= REQUIRED WORK =
Sort through the data and copy the lines holding the word "This".

= DATA SHOWN =
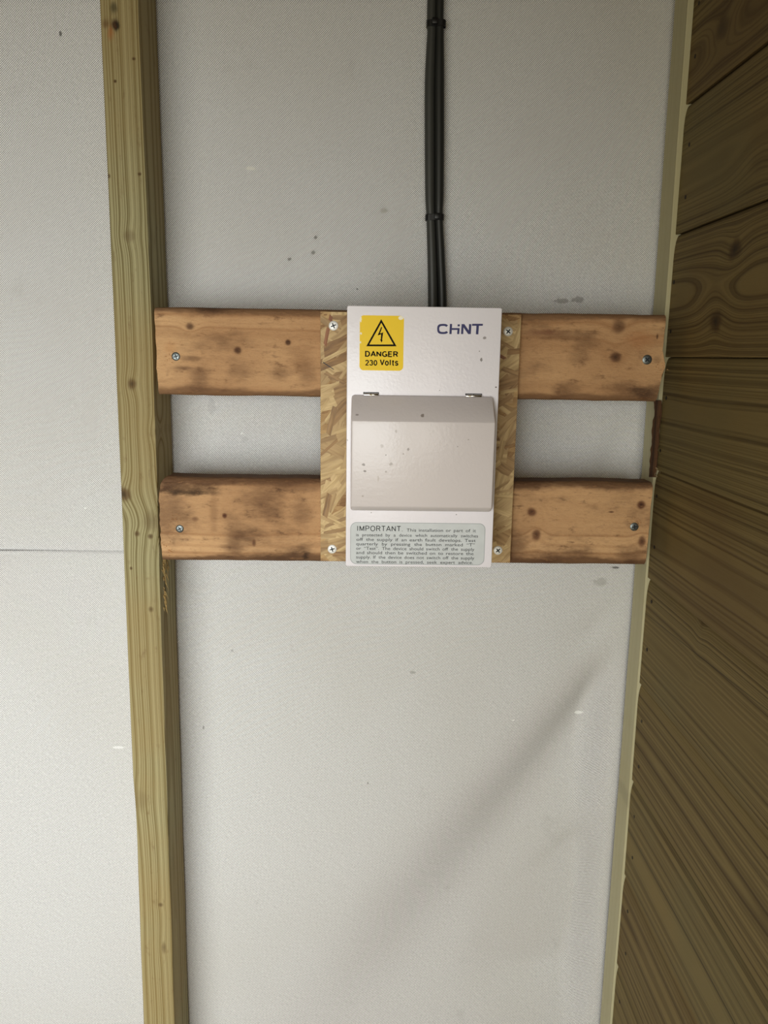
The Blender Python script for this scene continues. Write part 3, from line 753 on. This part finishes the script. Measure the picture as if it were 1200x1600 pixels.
def strokes(s, wt):
    V = []; Q = []; x = 0
    for ch in s:
        adv, ls = GL[ch]
        for pl in ls:
            closed = math.dist(pl[0], pl[-1]) < 1e-6
            P = [Vector((x+a, b)) for a, b in pl]; P = [p for i, p in enumerate(P) if i == 0 or (p-P[i-1]).length > 1e-5]; n = len(P); b0 = len(V)
            for i, p in enumerate(P):
                d0 = (P[i]-P[i-1]).normalized() if i else ((P[-1]-P[-2]).normalized() if closed else (P[1]-P[0]).normalized())
                d1 = (P[i+1]-P[i]).normalized() if i < n-1 else ((P[1]-P[0]).normalized() if closed else d0)
                n0 = Vector((-d0.y, d0.x)); n1 = Vector((-d1.y, d1.x)); m = n0+n1
                m = m/max(m.length, 1e-3); k = min(1/max(.25, m.dot(n0)), 1.7)
                V += [tuple(p+m*wt*k), tuple(p-m*wt*k)]
            Q += [(b0+2*i, b0+2*i+1, b0+2*i+3, b0+2*i+2) for i in range(n-1)]
        x += adv+.17
    return V, Q
def sword(s, wt, u0, u1, v0, v1, pf=None):
    pf = pf or sp; V, Q = strokes(s, wt); a = pf(u0, v1); b = pf(u1, v0); return (fit(V, a[0], b[0], a[1], b[1]), Q)
def word(s, bold, u0, u1, v0, v1, shear=0):
    V, Q = text_polys(s, bold, shear=shear); a = sp(u0, v1); b = sp(u1, v0); return (fit(V, a[0], b[0], a[1], b[1]), Q)
ink('lettering', [sword('DANGER', .115, 140, 378, 362, 403), sword('230', .11, 139, 229, 427, 467), sword('Volts', .11, 246, 381, 425, 467)], BYF-.00022, INK, st, (SX0, BYF, SZ0))

# maker's wordmark
def st_(u0, v0, u1, v1): a = sp(u0, v1); b = sp(u1, v0); return [(a[0], a[1]), (b[0], a[1]), (b[0], b[1]), (a[0], b[1])]
def quad(*pts): return ([sp(*p) for p in pts], [tuple(range(len(pts)))])
def q4(u0, v0, u1, v1): return (st_(u0, v0, u1, v1), [(0, 1, 2, 3)])
Cc = []
outer = []; inner = []
for i in range(17):
    a = math.radians(34+292*i/16); ca, sa = math.cos(a), -math.sin(a)
    e = lambda v, p: math.copysign(abs(v)**p, v)
    outer.append(sp(702+42*e(ca, .7), 203+37*e(sa, .7))); inner.append(sp(702+27*e(ca, .7), 203+22*e(sa, .7)))
Cpoly = (outer+inner, [(i, i+1, i+18, i+17) for i in range(16)])
sl = 4
logo = [Cpoly,
        quad((752, 167), (768, 167), (764, 240), (748, 240)), quad((766.5, 197), (807, 197), (806, 210), (766, 210)),
        quad((807, 197), (822, 197), (819, 240), (804, 240)), quad((808, 170), (824, 170), (823, 184), (807, 184)),
        ([sp(*q) for q in ((836, 168), (856, 168), (888, 214), (890, 168), (907, 168), (903, 240), (884, 240), (850, 192), (848, 240), (832, 240))], [(0, 1, 7, 8, 9), (1, 2, 6, 7), (2, 3, 4, 5, 6)]),
        quad((912, 166), (990, 166), (989, 180), (911, 180)), quad((943, 180), (961, 180), (957, 242), (939, 242))]
for i, (P, Q) in enumerate(logo): pass
lg = ink('wordmark', logo, BYF-.00012, NAVY, unit, UO); lg['label'] = 'navy printed wordmark'

# grey notice label with its printed text
LX0, LX1, LZ0, LZ1 = -.0170, .1133, 1.2507, 1.2923
v, f = prism_y(rrect(LX1-LX0, LZ1-LZ0, .0062, 6, (LX0+LX1)/2, (LZ0+LZ1)/2), BYF-.00010, BYF+.0003)
lb = mk('notice_label', v, f, plain('grey_label', (206, 210, 211), .5, spec=.2), unit, (LX0, BYF, LZ0)); lb['label'] = 'pale grey rounded notice label'
ro = rrect(LX1-LX0, LZ1-LZ0, .0062, 6, (LX0+LX1)/2, (LZ0+LZ1)/2); ri = rrect(LX1-LX0-.0009, LZ1-LZ0-.0009, .0058, 6, (LX0+LX1)/2, (LZ0+LZ1)/2)
nn = len(ro); ink('label_border', [(ro+ri, [(i, (i+1) % nn, nn+(i+1) % nn, nn+i) for i in range(nn)])], BYF-.00013, plain('grey_border', (150, 156, 158), .5), lb, (LX0, BYF, LZ0))
def lp(u, vv): p = at(540+u/4.615, 610+vv/4.614, Y=BYF); return (p.x, p.z)
lines_ = [('This installation or part of it', 440, 940, 1008, 1), ('is protected by a device which automatically switches', 76, 955, 1042, 0), ('off the supply if an earth fault develops. Test', 78, 938, 1075, 0),
          ('quarterly by pressing the button marked “T”', 76, 932, 1107, 0), ('or “Test”. The device should switch off the supply', 76, 928, 1139, 0), ('and should then be switched on to restore the', 76, 922, 1170, 0),
          ('supply. If the device does not switch off the supply', 76, 928, 1202, 0), ('when the button is pressed, seek expert advice.', 76, 918, 1235, 0)]
polys = []
polys.append(sword('IMPORTANT.', .068, 84, 412, 976, 1014, lp))
u = (lp(100, 0)[0]-lp(0, 0)[0])/100
for s, u0, u1, vv, _ in lines_:
    xa, zb = lp(u0, vv+9); xb, _z = lp(u1, vv+9); zt = lp(u0, vv-13)[1]; cap = zt-zb
    ws = s.split(' '); W = []
    for wd in ws:
        V, Q = text_polys(wd, 0); k = cap/.70; sx = k*1.55
        V = [(x*sx, y*k) for x, y in V]; W.append((V, Q, max(x for x, _ in V)-min(x for x, _ in V)))
    tot = sum(x[2] for x in W); avail = xb-xa; sc = min(1, (avail*.80)/tot)
    gap = (avail-tot*sc)/max(1, len(W)-1); x = xa
    for V, Q, wd in W:
        mn = min(p[0] for p in V); polys.append(([(x+(px_-mn)*sc, zb+pz_) for px_, pz_ in V], Q)); x += wd*sc+gap
ink('lettering', polys, BYF-.00018, GINK, lb, (LX0, BYF, LZ0))

# ---------------------------------------------------------------- cables
def tube(name, pts, rs, mat, label):
    cu = []; cr = []
    n = len(pts)
    for i in range(n-1):
        p0, p1, p2, p3 = (Vector(pts[max(0, min(n-1, j))]) for j in (i-1, i, i+1, i+2))
        for q in range(8):
            t = q/8; cr.append((rs[i]+(rs[i+1]-rs[i])*sstep(t))*.912/1256); cu.append(.5*((2*p1)+(p2-p0)*t+(2*p0-5*p1+4*p2-p3)*t*t+(-p0+3*p1-3*p2+p3)*t**3))
    cu.append(Vector(pts[-1])); cr.append(rs[-1]*.912/1256); N = 14; rings = []; ref = Vector((1, 0, 0))
    for i, p in enumerate(cu):
        d = (cu[min(i+1, len(cu)-1)]-cu[max(i-1, 0)]).normalized(); s = d.cross(ref).normalized(); c = s.cross(d)
        rings.append([p+cr[i]*math.cos(2*PI*k/N)*c+min(cr[i], .0048)*math.sin(2*PI*k/N)*s for k in range(N)])
    v, f = loft(rings)
    o = mk(name, v, f, mat, None, tuple(cu[-1]), smooth=True); tag(o, label, 'cable', 'cables dropping into the box'); return o
def cpath(tab, Y=-.0085):
    P = [(at(tab[0][0], 0, Y=Y).x-.0004, Y, 2.10)]
    for px, py in tab: q = at(px, py, Y=Y); P.append((q.x, Y, q.z))
    x = P[-1][0]; P += [(x+.001, Y, 1.46), (x+.001, Y-.002, 1.405), (x, Y-.02, 1.368), (x-.002, -.060, 1.360), (x-.002, -.0860, 1.360)]
    return P
YS = (0, 40, 130, 220, 300, 340, 400, 470)
LC = (674.5, 674.6, 671.4, 671.3, 671.6, 672.8, 674.8, 676.3); LR = (6.4, 6.2, 7.2, 7.3, 7.0, 6.4, 6.8, 7.4); RR = (5.9, 5.9, 7.3, 7.3, 7.0, 6.1, 6.4, 6.8)
RC = [c+a+b+.5 for c, a, b in zip(LC, LR, RR)]; PX = .912/1256
c1 = tube('cable', cpath(list(zip(LC, YS))), [LR[0]]+list(LR)+[6.4]*5, CABG, 'grey sheathed cable, left of the two dropping to the box')
c2 = tube('cable', cpath(list(zip(RC, YS))), [RR[0]]+list(RR)+[6.1]*5, CABD, 'darker black cable, right of the two dropping to the box')
for px, py, wpx, lab in ((681.5, 38, 26, 'upper black tie wrapped round the cables near the top edge'), (679, 340, 26, 'lower black tie wrapped round the cables above the box')):
    p = at(px, py, Y=-.0085); hw = wpx/2*.912/1256+.0007; root = empty('cable_tie', (p.x, -.0135, p.z)); tag(root, lab, 'cable tie', 'cable ties')
    rings = []
    for dz in (-.0030, .0030):
        for rr in (0,):
            rings.append([(p.x+x, -.0085+y, p.z+dz+.0006*math.sin(x*300)) for x, y in rrect(hw*2, .0104, .0045, 4)])
    inn = [[(p.x+x, -.0085+y, p.z+dz) for x, y in rrect(hw*2-.0014, .0092, .004, 4)] for dz in (-.0030, .0030)]
    n = len(rings[0]); V = rings[0]+rings[1]+inn[0]+inn[1]; Fs = []
    for i in range(n):
        j = (i+1) % n
        Fs += [(i, j, n+j, n+i), (2*n+i, 3*n+i, 3*n+j, 2*n+j), (i, 2*n+i, 2*n+j, j), (n+i, n+j, 3*n+j, 3*n+i)]
    mk('strap', V, Fs, BLACKP, root, (p.x, -.0135, p.z))
    sx = -.002 if py < 100 else .002
    box('tie_head', (p.x+sx-.0028, p.x+sx+.0032, -.0180, -.0136, p.z-.0026, p.z+.0034), BLACKP, root, bevel=.0008)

= TASK OUTPUT =
The Blender Python script for this scene continues. Write part 3, from line 753 on. This part finishes the script. Measure the picture as if it were 1200x1600 pixels.
lines_ = [('This installation or part of it', 440, 940, 1008, 1), ('is protected by a device which automatically switches', 76, 955, 1042, 0), ('off the supply if an earth fault develops. Test', 78, 938, 1075, 0),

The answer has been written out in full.